Click to reveal the popularity, staggering or otherwise, of women's pro surfing v the men…
Transparency is a fine thing, in biz, relationships and so forth. Until it isn’t.
And just as YouTube views demonstrated a less than y0u’d expect viewership of WSL event clips, Facebook Live has done something no other app, news organisation or company has been able to do: directly compare viewership numbers between the men’s and women’s events at J-Bay.
This would normally be little more than a curio, a side-note, if it weren’t for the fury over a recent junior event where the winner of the girl’s received a winner’s cheque that was exactly half her male counterpart.

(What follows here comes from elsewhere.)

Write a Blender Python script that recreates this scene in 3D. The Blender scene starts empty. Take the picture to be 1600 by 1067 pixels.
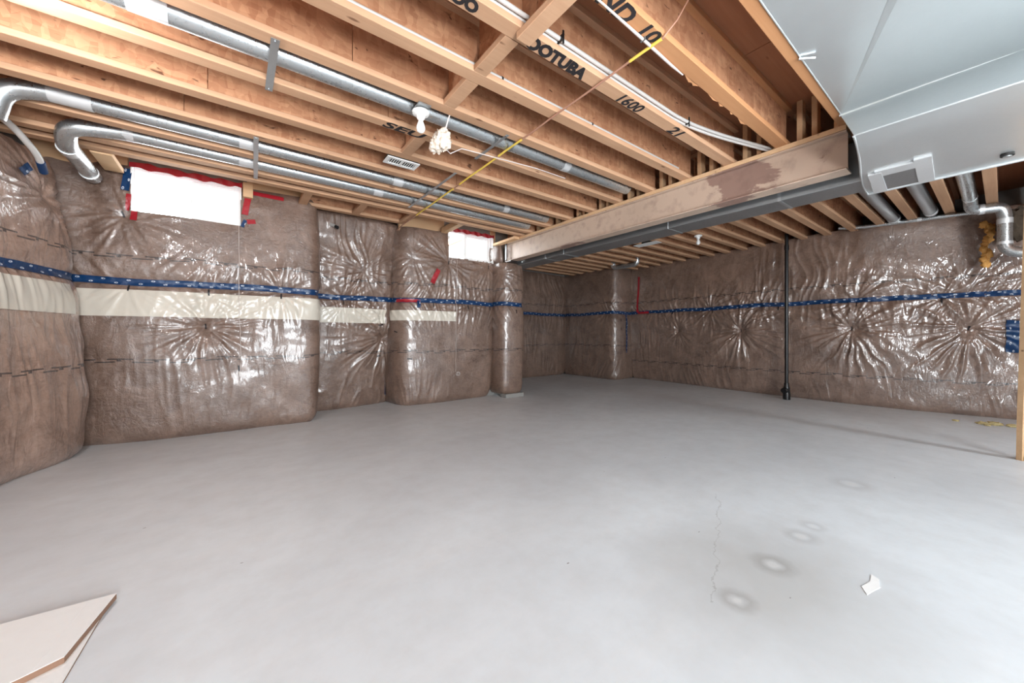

(In little-boy-standing-on-the-corner-with-newspaper-bag voice, “Reeeeeeead all about it!”)
So, in similar waves, on the same week, with the same infrastructure, how did the women rate against the men? I figured it’d be roughly half. Five k or so. I don’t miss a heat with Carissa, Gilmore, Ho or Peterson. The rest I don’t watch. By force of numbers I presumed the men would be twice as popular.
From a glitchy start (don’t worry, I called around to see if it was just my connection), numbers hovered around 500, gradually got to a thousand, climbed…climbed…and peaked, as far as I could see, at around 2200 heads watching the English feed.
The best I saw on the Spanish feed was 302. The Portuguese around 350.
I emailed a pal in the UK who replied: “Ok, you ready for this. In a marquee Rd 2 match up between Carissa and Courtney, the numbers are hovering between 240-270! Staggering.”
It’s here the WSL will interject, of course, and remind us that these numbers are geographically specific. Two thousand in Australia, 302 Spanish viewers in Australia, 350 Portuguese and Brazilians watching in Australia and so on.
And, yet, in the Australian feed.
“Hello from sunny Ireland!” wrote Paddy Keane.
And the names of fans liking the feed were distinctly monocultural. Was Australia’s famously surf-crazy Arabic community all tuned in to the women? Hello Mustapha! Hello Fatima!
At some point during the feed, the WSL switched their app back onto live streaming.
Did that drain the viewer numbers?
In Australia, was the nation tuned into the broadcast on Fox Sports?
A few minutes ago, and unprompted, a noted professional surfer texted me and asked: “Is the WSL or dead or is FB that’s dead? Or both? So fascinating how podcasts are so much bigger than everything.”
Still, the numbers aren’t definitive. Tonight, howevs, and thanks to an IT pro, we’re going to get numbers from every continent.